Data entries:

- - -

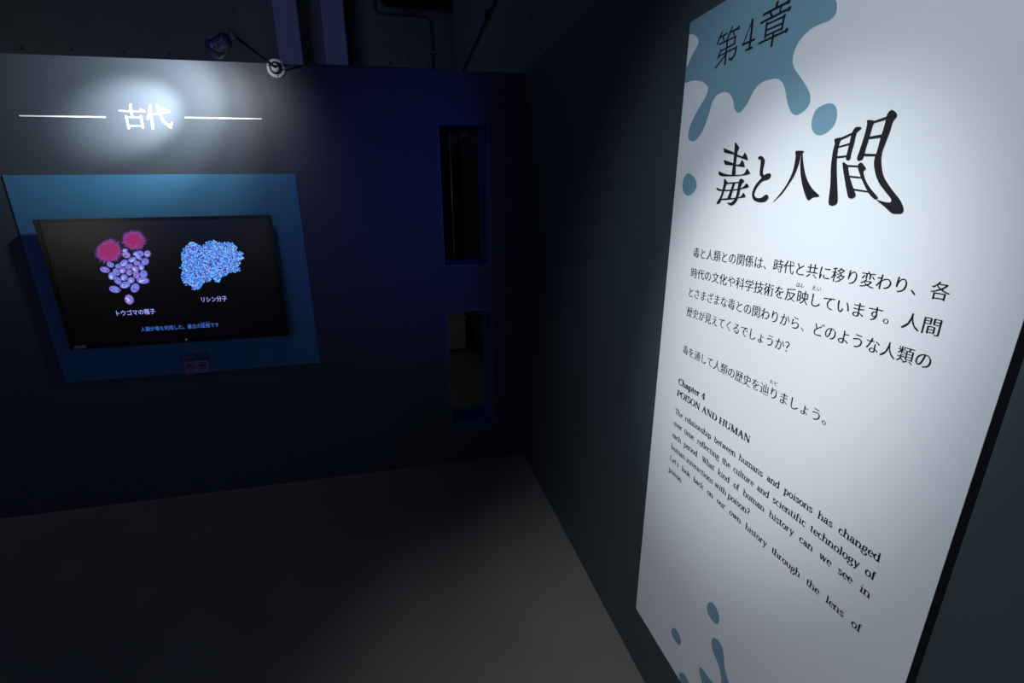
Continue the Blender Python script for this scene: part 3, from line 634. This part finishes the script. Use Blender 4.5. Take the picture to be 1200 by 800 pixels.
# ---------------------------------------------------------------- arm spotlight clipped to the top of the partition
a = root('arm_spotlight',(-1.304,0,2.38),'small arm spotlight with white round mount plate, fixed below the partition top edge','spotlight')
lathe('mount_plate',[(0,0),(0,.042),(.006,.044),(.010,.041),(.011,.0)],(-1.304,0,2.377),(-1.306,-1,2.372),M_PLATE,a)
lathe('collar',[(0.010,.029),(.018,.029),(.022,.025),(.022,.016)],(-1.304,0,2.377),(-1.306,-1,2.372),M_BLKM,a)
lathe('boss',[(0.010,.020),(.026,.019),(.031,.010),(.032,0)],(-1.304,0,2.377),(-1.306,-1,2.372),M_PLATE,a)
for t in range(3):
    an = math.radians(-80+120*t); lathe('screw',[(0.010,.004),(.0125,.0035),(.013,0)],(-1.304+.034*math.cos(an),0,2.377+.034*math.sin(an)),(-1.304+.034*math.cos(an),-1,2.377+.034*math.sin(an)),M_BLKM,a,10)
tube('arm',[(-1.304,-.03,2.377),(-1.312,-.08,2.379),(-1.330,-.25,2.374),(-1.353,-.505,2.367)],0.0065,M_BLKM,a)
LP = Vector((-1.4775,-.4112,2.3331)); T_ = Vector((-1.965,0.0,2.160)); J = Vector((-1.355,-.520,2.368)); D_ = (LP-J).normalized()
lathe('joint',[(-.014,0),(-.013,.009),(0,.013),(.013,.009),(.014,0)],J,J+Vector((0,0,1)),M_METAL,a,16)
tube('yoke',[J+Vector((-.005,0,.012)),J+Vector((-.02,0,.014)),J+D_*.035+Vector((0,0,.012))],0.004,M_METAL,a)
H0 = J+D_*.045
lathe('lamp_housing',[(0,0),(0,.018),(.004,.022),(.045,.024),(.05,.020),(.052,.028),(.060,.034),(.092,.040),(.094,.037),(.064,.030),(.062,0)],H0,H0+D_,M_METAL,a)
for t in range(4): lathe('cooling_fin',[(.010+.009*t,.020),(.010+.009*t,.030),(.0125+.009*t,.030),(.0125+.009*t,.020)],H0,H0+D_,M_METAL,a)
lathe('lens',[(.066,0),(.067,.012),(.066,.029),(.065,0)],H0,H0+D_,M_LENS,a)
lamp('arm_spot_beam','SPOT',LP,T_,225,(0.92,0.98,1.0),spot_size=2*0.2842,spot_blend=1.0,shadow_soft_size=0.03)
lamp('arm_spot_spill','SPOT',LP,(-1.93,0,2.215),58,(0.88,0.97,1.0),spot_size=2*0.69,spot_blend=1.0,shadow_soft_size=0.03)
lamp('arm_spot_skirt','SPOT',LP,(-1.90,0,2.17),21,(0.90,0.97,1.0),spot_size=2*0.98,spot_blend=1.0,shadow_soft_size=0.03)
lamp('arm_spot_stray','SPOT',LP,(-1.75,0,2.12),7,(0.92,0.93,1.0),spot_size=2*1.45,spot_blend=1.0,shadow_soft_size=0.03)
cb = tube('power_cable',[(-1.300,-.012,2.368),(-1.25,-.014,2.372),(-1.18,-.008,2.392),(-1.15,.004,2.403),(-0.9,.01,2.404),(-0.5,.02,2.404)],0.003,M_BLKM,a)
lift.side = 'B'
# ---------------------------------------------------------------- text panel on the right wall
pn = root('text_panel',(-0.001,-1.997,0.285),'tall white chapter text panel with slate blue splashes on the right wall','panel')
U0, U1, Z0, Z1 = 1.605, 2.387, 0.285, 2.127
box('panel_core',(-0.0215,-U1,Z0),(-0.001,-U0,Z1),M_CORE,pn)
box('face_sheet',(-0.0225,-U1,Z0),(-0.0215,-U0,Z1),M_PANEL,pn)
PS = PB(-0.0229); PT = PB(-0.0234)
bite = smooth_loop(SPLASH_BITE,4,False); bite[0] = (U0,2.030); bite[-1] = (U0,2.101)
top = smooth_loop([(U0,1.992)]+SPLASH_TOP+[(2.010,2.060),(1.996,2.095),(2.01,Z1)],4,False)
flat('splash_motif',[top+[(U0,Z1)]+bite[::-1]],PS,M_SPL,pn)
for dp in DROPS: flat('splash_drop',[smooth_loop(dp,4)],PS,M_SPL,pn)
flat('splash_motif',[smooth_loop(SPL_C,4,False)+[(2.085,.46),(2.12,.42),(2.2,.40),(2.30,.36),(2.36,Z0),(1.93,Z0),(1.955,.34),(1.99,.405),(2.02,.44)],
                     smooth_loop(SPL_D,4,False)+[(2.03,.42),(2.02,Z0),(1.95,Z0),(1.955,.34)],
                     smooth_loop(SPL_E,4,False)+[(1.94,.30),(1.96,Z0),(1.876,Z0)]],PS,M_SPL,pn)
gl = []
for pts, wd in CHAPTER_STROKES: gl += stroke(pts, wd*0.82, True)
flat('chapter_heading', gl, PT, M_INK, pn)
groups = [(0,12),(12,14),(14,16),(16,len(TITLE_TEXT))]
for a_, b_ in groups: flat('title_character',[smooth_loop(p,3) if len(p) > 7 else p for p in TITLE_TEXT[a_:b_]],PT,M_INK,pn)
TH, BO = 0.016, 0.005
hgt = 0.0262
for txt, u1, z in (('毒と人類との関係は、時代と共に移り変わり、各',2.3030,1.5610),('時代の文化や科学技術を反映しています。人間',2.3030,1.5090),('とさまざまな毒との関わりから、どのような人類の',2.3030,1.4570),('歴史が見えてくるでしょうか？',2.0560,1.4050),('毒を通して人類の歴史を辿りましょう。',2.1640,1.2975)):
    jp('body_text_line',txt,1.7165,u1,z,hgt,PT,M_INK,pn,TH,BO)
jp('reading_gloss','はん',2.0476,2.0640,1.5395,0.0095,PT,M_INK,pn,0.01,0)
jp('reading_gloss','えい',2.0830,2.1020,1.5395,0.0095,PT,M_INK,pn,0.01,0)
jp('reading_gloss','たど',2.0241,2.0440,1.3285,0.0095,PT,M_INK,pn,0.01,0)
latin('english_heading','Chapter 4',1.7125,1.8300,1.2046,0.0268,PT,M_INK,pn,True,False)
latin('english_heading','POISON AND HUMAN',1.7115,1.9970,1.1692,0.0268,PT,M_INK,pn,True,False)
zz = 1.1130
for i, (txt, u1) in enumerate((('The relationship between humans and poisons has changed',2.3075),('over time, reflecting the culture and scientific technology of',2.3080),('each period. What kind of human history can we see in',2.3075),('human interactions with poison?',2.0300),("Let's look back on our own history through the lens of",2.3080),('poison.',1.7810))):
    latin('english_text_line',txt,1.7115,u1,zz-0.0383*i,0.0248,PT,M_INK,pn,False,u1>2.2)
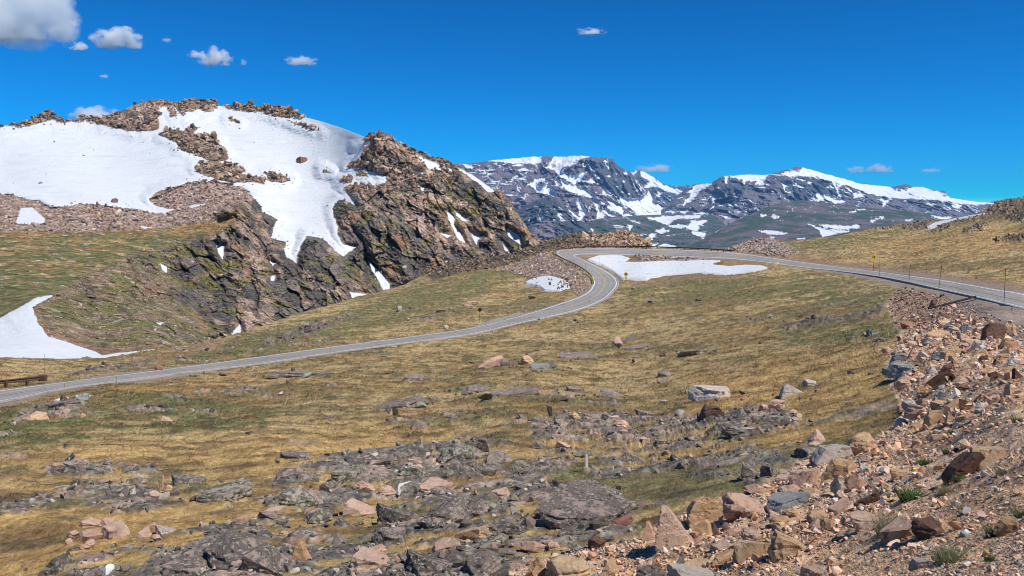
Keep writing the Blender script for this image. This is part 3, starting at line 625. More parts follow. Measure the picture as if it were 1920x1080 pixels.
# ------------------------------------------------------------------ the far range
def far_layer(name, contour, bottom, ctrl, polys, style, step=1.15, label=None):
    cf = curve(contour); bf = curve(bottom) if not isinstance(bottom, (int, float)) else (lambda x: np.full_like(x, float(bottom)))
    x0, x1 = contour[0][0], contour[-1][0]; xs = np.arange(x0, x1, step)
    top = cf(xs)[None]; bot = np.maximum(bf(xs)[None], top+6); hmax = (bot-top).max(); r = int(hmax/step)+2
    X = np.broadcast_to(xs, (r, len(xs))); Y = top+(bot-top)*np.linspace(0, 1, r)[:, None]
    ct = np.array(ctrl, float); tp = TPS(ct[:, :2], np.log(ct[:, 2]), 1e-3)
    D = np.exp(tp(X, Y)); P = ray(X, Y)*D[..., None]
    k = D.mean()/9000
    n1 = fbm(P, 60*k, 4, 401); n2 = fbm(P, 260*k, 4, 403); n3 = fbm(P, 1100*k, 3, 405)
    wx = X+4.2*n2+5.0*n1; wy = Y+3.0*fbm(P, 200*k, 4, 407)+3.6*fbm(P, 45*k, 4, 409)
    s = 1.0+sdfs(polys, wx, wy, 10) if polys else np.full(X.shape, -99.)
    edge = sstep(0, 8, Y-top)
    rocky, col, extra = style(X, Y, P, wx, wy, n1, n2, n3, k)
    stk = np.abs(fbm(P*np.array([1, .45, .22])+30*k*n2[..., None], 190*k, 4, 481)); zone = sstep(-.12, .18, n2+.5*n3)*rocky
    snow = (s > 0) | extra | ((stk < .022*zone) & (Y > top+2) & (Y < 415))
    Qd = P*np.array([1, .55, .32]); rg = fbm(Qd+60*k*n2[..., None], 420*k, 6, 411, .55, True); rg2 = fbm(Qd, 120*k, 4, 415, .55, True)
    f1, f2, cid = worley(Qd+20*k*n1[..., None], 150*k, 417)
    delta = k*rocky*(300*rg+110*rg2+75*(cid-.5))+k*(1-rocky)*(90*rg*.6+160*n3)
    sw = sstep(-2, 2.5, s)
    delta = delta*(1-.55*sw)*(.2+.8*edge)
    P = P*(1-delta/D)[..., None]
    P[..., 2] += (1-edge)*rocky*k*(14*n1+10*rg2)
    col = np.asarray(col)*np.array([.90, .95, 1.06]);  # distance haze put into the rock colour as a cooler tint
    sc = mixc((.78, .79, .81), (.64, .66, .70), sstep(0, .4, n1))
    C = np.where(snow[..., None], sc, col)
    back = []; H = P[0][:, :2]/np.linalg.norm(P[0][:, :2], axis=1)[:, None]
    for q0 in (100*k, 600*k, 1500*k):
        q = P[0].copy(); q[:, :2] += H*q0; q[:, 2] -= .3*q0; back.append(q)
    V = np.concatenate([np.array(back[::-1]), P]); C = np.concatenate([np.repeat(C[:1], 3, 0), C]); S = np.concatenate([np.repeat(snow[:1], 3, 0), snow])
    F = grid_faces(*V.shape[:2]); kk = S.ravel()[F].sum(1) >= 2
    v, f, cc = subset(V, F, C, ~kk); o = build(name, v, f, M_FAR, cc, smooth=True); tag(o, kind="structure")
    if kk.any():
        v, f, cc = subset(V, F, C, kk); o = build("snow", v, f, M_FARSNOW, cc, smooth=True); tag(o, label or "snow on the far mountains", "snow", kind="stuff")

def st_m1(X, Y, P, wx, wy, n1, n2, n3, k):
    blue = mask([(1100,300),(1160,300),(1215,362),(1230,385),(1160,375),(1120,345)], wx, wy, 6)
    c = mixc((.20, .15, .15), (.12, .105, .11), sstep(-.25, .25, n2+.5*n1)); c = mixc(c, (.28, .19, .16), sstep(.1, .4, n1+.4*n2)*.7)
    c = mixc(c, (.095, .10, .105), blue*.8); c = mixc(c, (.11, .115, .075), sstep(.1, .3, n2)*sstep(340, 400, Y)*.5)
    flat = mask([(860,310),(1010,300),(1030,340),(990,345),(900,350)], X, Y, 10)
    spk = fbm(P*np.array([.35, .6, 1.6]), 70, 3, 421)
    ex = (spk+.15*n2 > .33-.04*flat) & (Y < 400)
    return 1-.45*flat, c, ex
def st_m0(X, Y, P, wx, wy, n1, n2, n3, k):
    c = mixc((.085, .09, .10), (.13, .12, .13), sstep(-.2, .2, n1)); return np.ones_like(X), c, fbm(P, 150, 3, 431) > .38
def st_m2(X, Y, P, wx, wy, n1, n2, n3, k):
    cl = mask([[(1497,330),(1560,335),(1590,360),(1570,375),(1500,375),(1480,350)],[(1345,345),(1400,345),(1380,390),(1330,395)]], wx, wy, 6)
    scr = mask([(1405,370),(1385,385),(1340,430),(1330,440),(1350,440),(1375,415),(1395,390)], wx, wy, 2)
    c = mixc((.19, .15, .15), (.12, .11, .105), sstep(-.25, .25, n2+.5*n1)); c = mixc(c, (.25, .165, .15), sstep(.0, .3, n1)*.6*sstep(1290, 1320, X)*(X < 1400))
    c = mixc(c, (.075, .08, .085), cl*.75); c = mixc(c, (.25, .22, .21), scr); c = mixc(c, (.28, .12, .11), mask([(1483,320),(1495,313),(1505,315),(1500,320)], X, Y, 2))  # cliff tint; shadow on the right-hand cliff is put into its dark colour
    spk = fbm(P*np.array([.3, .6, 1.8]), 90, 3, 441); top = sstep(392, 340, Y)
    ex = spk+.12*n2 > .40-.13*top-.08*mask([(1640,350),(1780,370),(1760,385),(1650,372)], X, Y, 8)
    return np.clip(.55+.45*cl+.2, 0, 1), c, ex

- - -

Short task: Starting at the line that contains "C = np.where(snow[..., None], sc, col)" and ending at the line that contains "v, f, cc = subset(V, F, C, kk);", retype each line exactly; omit everything outside that range.

Solved exercise:
    C = np.where(snow[..., None], sc, col)
    back = []; H = P[0][:, :2]/np.linalg.norm(P[0][:, :2], axis=1)[:, None]
    for q0 in (100*k, 600*k, 1500*k):
        q = P[0].copy(); q[:, :2] += H*q0; q[:, 2] -= .3*q0; back.append(q)
    V = np.concatenate([np.array(back[::-1]), P]); C = np.concatenate([np.repeat(C[:1], 3, 0), C]); S = np.concatenate([np.repeat(snow[:1], 3, 0), snow])
    F = grid_faces(*V.shape[:2]); kk = S.ravel()[F].sum(1) >= 2
    v, f, cc = subset(V, F, C, ~kk); o = build(name, v, f, M_FAR, cc, smooth=True); tag(o, kind="structure")
    if kk.any():
        v, f, cc = subset(V, F, C, kk); o = build("snow", v, f, M_FARSNOW, cc, smooth=True); tag(o, label or "snow on the far mountains", "snow", kind="stuff")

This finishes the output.